Given task >>
Leave out any pictures and transcribe all other data below exactly.

########

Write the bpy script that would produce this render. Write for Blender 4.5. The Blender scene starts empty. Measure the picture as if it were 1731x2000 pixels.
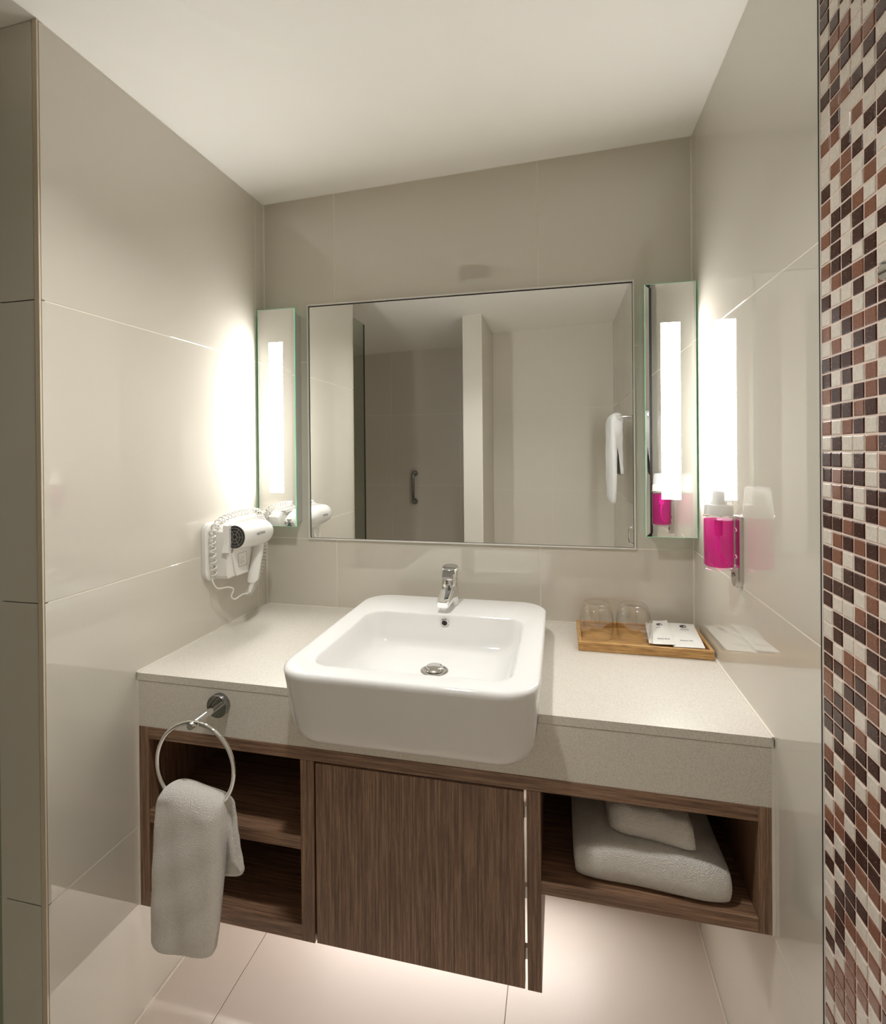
import bpy, bmesh, math, random
from mathutils import Vector, Matrix
random.seed(7)
SC = bpy.context.scene
COL = SC.collection
PI = math.pi

# ---------------------------------------------------------------- camera
F_PX, YAW, PITCH, ROLL, CX, CY = 1007.703, 0.22385, -0.00361, -0.00869, 863.927, 882.798
CAM = Vector((0.99539, -1.61037, 1.35403))
fw = Vector((-math.sin(YAW) * math.cos(PITCH), math.cos(YAW) * math.cos(PITCH), math.sin(PITCH)))
rt = Vector((math.cos(YAW), math.sin(YAW), 0))
up = rt.cross(fw)
r2 = math.cos(ROLL) * rt + math.sin(ROLL) * up
u2 = -math.sin(ROLL) * rt + math.cos(ROLL) * up
cd = bpy.data.cameras.new('camera')
cd.sensor_fit = 'HORIZONTAL'
cd.sensor_width = 36.0
cd.lens = F_PX * 36.0 / 1731
cd.shift_x = (865.5 - CX) / 1731
cd.shift_y = (CY - 1000.0) / 1731
cd.clip_start = 0.02
cam = bpy.data.objects.new('camera', cd)
COL.objects.link(cam)
cam.matrix_world = Matrix(((r2.x, u2.x, -fw.x, CAM.x), (r2.y, u2.y, -fw.y, CAM.y), (r2.z, u2.z, -fw.z, CAM.z), (0, 0, 0, 1)))
SC.camera = cam

# ---------------------------------------------------------------- world, light levels, exposure
world = bpy.data.worlds.new('world')
SC.world = world
world.use_nodes = True
world.node_tree.nodes['Background'].inputs[0].default_value = (0.9, 0.85, 0.78, 1)
world.node_tree.nodes['Background'].inputs[1].default_value = 0.02
LAMP_POWER = 54.0        # emission of the frosted strips
DOWN_POWER = 470.0      # emission of the ceiling downlight
LED_POWER = 85.0         # emission of the strip under the vanity
LAMP_COLOR = (1.0, 0.99, 0.965)
LED_COLOR = (1.0, 0.95, 0.91)
SC.view_settings.view_transform = 'Standard'
SC.view_settings.look = 'None'
SC.view_settings.gamma = 1.0
SC.view_settings.use_curve_mapping = False
SC.view_settings.exposure = 0.25
try:
    SC.cycles.use_denoising = True
    SC.cycles.max_bounces = 14
    SC.cycles.diffuse_bounces = 8
    SC.cycles.glossy_bounces = 8
    SC.cycles.transmission_bounces = 10
    SC.cycles.transparent_max_bounces = 24
    SC.cycles.sample_clamp_indirect = 6.0
    SC.cycles.blur_glossy = 0.3
except Exception:
    pass

# ---------------------------------------------------------------- dimensions (metres)
W = 1.3715           # alcove width, left wall X=0, right wall X=W, back wall Y=0
L = 0.7957           # length of the left wall
def ceil_z(x): return 2.2089 + 0.0313 * x
ZC, ZA, D = 0.827, 0.700, 0.5691      # counter top, apron bottom, counter depth
SHX, SHY, OPY = -0.95, -2.62, -2.25   # shower side wall, shower far wall, opposite wall

# ---------------------------------------------------------------- material helpers
def new_mat(name):
    m = bpy.data.materials.new(name); m.use_nodes = True
    nt = m.node_tree
    return m, nt, nt.nodes['Principled BSDF']
def N(nt, t, **kw):
    n = nt.nodes.new(t)
    for k, v in kw.items(): setattr(n, k, v)
    return n
def rgb(c): return (c[0], c[1], c[2], 1)
def plain(name, color, rough=0.5, metal=0.0, ior=1.5, vary=0.0, vscale=3.0, bump=0.0, bscale=200.0, coat=0.0):
    m, nt, b = new_mat(name)
    b.inputs['Base Color'].default_value = rgb(color)
    b.inputs['Roughness'].default_value = rough
    b.inputs['Metallic'].default_value = metal
    b.inputs['IOR'].default_value = ior
    if coat: b.inputs['Coat Weight'].default_value = coat; b.inputs['Coat Roughness'].default_value = 0.03
    tc = N(nt, 'ShaderNodeTexCoord')
    if vary:
        no = N(nt, 'ShaderNodeTexNoise'); no.inputs['Scale'].default_value = vscale; no.inputs['Detail'].default_value = 4
        mr = N(nt, 'ShaderNodeMix', data_type='RGBA')
        mr.inputs[6].default_value = rgb([c * (1 - vary) for c in color]); mr.inputs[7].default_value = rgb([min(1, c * (1 + vary)) for c in color])
        nt.links.new(tc.outputs['Object'], no.inputs['Vector']); nt.links.new(no.outputs['Fac'], mr.inputs[0])
        nt.links.new(mr.outputs[2], b.inputs['Base Color'])
    if bump:
        n2 = N(nt, 'ShaderNodeTexNoise'); n2.inputs['Scale'].default_value = bscale; n2.inputs['Detail'].default_value = 3
        bp = N(nt, 'ShaderNodeBump'); bp.inputs['Strength'].default_value = bump; bp.inputs['Distance'].default_value = 0.002
        nt.links.new(tc.outputs['Object'], n2.inputs['Vector']); nt.links.new(n2.outputs['Fac'], bp.inputs['Height'])
        nt.links.new(bp.outputs[0], b.inputs['Normal'])
    return m

M = {}
M['tile'] = plain('wall_tile', (0.57, 0.535, 0.462), 0.018, ior=1.9, vary=0.02, vscale=1.5)
M['tile_matte'] = plain('matte_wall_tile', (0.575, 0.53, 0.46), 0.42, vary=0.02, vscale=1.5)
M['tile_brightened'] = plain('brightened_matte_wall_tile', (0.68, 0.64, 0.565), 0.42, vary=0.02, vscale=1.5)  # wall tile with extra light put into its colour, for opposite wall and partition
M['grout'] = plain('pale_grout', (0.78, 0.73, 0.63), 0.6)
M['paint'] = plain('ceiling_paint', (0.87, 0.85, 0.80), 0.8)
M['floor_tile'] = plain('floor_tile', (0.78, 0.705, 0.635), 0.40, vary=0.03, vscale=2)
M['floor_grout'] = plain('floor_grout', (0.22, 0.17, 0.12), 0.7)
M['trim'] = plain('beige_trim', (0.56, 0.48, 0.36), 0.4)
M['seal'] = plain('silicone', (0.72, 0.68, 0.60), 0.35)
M['chrome'] = plain('chrome', (0.86, 0.86, 0.86), 0.04, metal=1.0)
M['darkchrome'] = plain('dark_chrome', (0.33, 0.33, 0.33), 0.08, metal=1.0)
M['steel'] = plain('brushed_steel', (0.62, 0.60, 0.57), 0.22, metal=1.0, bump=0.05, bscale=400)
M['mirror'] = plain('mirror_silver', (0.93, 0.94, 0.92), 0.0, metal=1.0)
M['gap'] = plain('black_gap', (0.012, 0.011, 0.010), 0.6)
M['alu'] = plain('pale_aluminium', (0.72, 0.70, 0.66), 0.3, metal=0.1)
M['ceramic'] = plain('glazed_ceramic', (0.76, 0.752, 0.735), 0.07, ior=1.52)
M['white_plastic'] = plain('white_plastic', (0.74, 0.725, 0.69), 0.22)
M['cord'] = plain('white_cord', (0.68, 0.66, 0.62), 0.3)
M['black_plastic'] = plain('black_plastic', (0.022, 0.021, 0.02), 0.35)
M['baffle'] = plain('black_baffle', (0.003, 0.003, 0.003), 1.0, ior=1.02)
M['grey_print'] = plain('grey_print', (0.20, 0.19, 0.18), 0.5)
M['dark_print'] = plain('dark_print', (0.045, 0.018, 0.045), 0.5)
M['paper'] = plain('sachet_paper', (0.80, 0.78, 0.74), 0.5, vary=0.04, vscale=40, bump=0.25, bscale=60)
M['housing'] = plain('lamp_housing', (0.55, 0.55, 0.53), 0.35, metal=0.5)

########

Finished task >>
Write the bpy script that would produce this render. Write for Blender 4.5. The Blender scene starts empty. Measure the picture as if it were 1731x2000 pixels.
import bpy, bmesh, math, random
from mathutils import Vector, Matrix
random.seed(7)
SC = bpy.context.scene
COL = SC.collection
PI = math.pi

# ---------------------------------------------------------------- camera
F_PX, YAW, PITCH, ROLL, CX, CY = 1007.703, 0.22385, -0.00361, -0.00869, 863.927, 882.798
CAM = Vector((0.99539, -1.61037, 1.35403))
fw = Vector((-math.sin(YAW) * math.cos(PITCH), math.cos(YAW) * math.cos(PITCH), math.sin(PITCH)))
rt = Vector((math.cos(YAW), math.sin(YAW), 0))
up = rt.cross(fw)
r2 = math.cos(ROLL) * rt + math.sin(ROLL) * up
u2 = -math.sin(ROLL) * rt + math.cos(ROLL) * up
cd = bpy.data.cameras.new('camera')
cd.sensor_fit = 'HORIZONTAL'
cd.sensor_width = 36.0
cd.lens = F_PX * 36.0 / 1731
cd.shift_x = (865.5 - CX) / 1731
cd.shift_y = (CY - 1000.0) / 1731
cd.clip_start = 0.02
cam = bpy.data.objects.new('camera', cd)
COL.objects.link(cam)
cam.matrix_world = Matrix(((r2.x, u2.x, -fw.x, CAM.x), (r2.y, u2.y, -fw.y, CAM.y), (r2.z, u2.z, -fw.z, CAM.z), (0, 0, 0, 1)))
SC.camera = cam

# ---------------------------------------------------------------- world, light levels, exposure
world = bpy.data.worlds.new('world')
SC.world = world
world.use_nodes = True
world.node_tree.nodes['Background'].inputs[0].default_value = (0.9, 0.85, 0.78, 1)
world.node_tree.nodes['Background'].inputs[1].default_value = 0.02
LAMP_POWER = 54.0        # emission of the frosted strips
DOWN_POWER = 470.0      # emission of the ceiling downlight
LED_POWER = 85.0         # emission of the strip under the vanity
LAMP_COLOR = (1.0, 0.99, 0.965)
LED_COLOR = (1.0, 0.95, 0.91)
SC.view_settings.view_transform = 'Standard'
SC.view_settings.look = 'None'
SC.view_settings.gamma = 1.0
SC.view_settings.use_curve_mapping = False
SC.view_settings.exposure = 0.25
try:
    SC.cycles.use_denoising = True
    SC.cycles.max_bounces = 14
    SC.cycles.diffuse_bounces = 8
    SC.cycles.glossy_bounces = 8
    SC.cycles.transmission_bounces = 10
    SC.cycles.transparent_max_bounces = 24
    SC.cycles.sample_clamp_indirect = 6.0
    SC.cycles.blur_glossy = 0.3
except Exception:
    pass

# ---------------------------------------------------------------- dimensions (metres)
W = 1.3715           # alcove width, left wall X=0, right wall X=W, back wall Y=0
L = 0.7957           # length of the left wall
def ceil_z(x): return 2.2089 + 0.0313 * x
ZC, ZA, D = 0.827, 0.700, 0.5691      # counter top, apron bottom, counter depth
SHX, SHY, OPY = -0.95, -2.62, -2.25   # shower side wall, shower far wall, opposite wall

# ---------------------------------------------------------------- material helpers
def new_mat(name):
    m = bpy.data.materials.new(name); m.use_nodes = True
    nt = m.node_tree
    return m, nt, nt.nodes['Principled BSDF']
def N(nt, t, **kw):
    n = nt.nodes.new(t)
    for k, v in kw.items(): setattr(n, k, v)
    return n
def rgb(c): return (c[0], c[1], c[2], 1)
def plain(name, color, rough=0.5, metal=0.0, ior=1.5, vary=0.0, vscale=3.0, bump=0.0, bscale=200.0, coat=0.0):
    m, nt, b = new_mat(name)
    b.inputs['Base Color'].default_value = rgb(color)
    b.inputs['Roughness'].default_value = rough
    b.inputs['Metallic'].default_value = metal
    b.inputs['IOR'].default_value = ior
    if coat: b.inputs['Coat Weight'].default_value = coat; b.inputs['Coat Roughness'].default_value = 0.03
    tc = N(nt, 'ShaderNodeTexCoord')
    if vary:
        no = N(nt, 'ShaderNodeTexNoise'); no.inputs['Scale'].default_value = vscale; no.inputs['Detail'].default_value = 4
        mr = N(nt, 'ShaderNodeMix', data_type='RGBA')
        mr.inputs[6].default_value = rgb([c * (1 - vary) for c in color]); mr.inputs[7].default_value = rgb([min(1, c * (1 + vary)) for c in color])
        nt.links.new(tc.outputs['Object'], no.inputs['Vector']); nt.links.new(no.outputs['Fac'], mr.inputs[0])
        nt.links.new(mr.outputs[2], b.inputs['Base Color'])
    if bump:
        n2 = N(nt, 'ShaderNodeTexNoise'); n2.inputs['Scale'].default_value = bscale; n2.inputs['Detail'].default_value = 3
        bp = N(nt, 'ShaderNodeBump'); bp.inputs['Strength'].default_value = bump; bp.inputs['Distance'].default_value = 0.002
        nt.links.new(tc.outputs['Object'], n2.inputs['Vector']); nt.links.new(n2.outputs['Fac'], bp.inputs['Height'])
        nt.links.new(bp.outputs[0], b.inputs['Normal'])
    return m

M = {}
M['tile'] = plain('wall_tile', (0.57, 0.535, 0.462), 0.018, ior=1.9, vary=0.02, vscale=1.5)
M['tile_matte'] = plain('matte_wall_tile', (0.575, 0.53, 0.46), 0.42, vary=0.02, vscale=1.5)
M['tile_brightened'] = plain('brightened_matte_wall_tile', (0.68, 0.64, 0.565), 0.42, vary=0.02, vscale=1.5)  # wall tile with extra light put into its colour, for opposite wall and partition
M['grout'] = plain('pale_grout', (0.78, 0.73, 0.63), 0.6)
M['paint'] = plain('ceiling_paint', (0.87, 0.85, 0.80), 0.8)
M['floor_tile'] = plain('floor_tile', (0.78, 0.705, 0.635), 0.40, vary=0.03, vscale=2)
M['floor_grout'] = plain('floor_grout', (0.22, 0.17, 0.12), 0.7)
M['trim'] = plain('beige_trim', (0.56, 0.48, 0.36), 0.4)
M['seal'] = plain('silicone', (0.72, 0.68, 0.60), 0.35)
M['chrome'] = plain('chrome', (0.86, 0.86, 0.86), 0.04, metal=1.0)
M['darkchrome'] = plain('dark_chrome', (0.33, 0.33, 0.33), 0.08, metal=1.0)
M['steel'] = plain('brushed_steel', (0.62, 0.60, 0.57), 0.22, metal=1.0, bump=0.05, bscale=400)
M['mirror'] = plain('mirror_silver', (0.93, 0.94, 0.92), 0.0, metal=1.0)
M['gap'] = plain('black_gap', (0.012, 0.011, 0.010), 0.6)
M['alu'] = plain('pale_aluminium', (0.72, 0.70, 0.66), 0.3, metal=0.1)
M['ceramic'] = plain('glazed_ceramic', (0.76, 0.752, 0.735), 0.07, ior=1.52)
M['white_plastic'] = plain('white_plastic', (0.74, 0.725, 0.69), 0.22)
M['cord'] = plain('white_cord', (0.68, 0.66, 0.62), 0.3)
M['black_plastic'] = plain('black_plastic', (0.022, 0.021, 0.02), 0.35)
M['baffle'] = plain('black_baffle', (0.003, 0.003, 0.003), 1.0, ior=1.02)
M['grey_print'] = plain('grey_print', (0.20, 0.19, 0.18), 0.5)
M['dark_print'] = plain('dark_print', (0.045, 0.018, 0.045), 0.5)
M['paper'] = plain('sachet_paper', (0.80, 0.78, 0.74), 0.5, vary=0.04, vscale=40, bump=0.25, bscale=60)
M['housing'] = plain('lamp_housing', (0.55, 0.55, 0.53), 0.35, metal=0.5)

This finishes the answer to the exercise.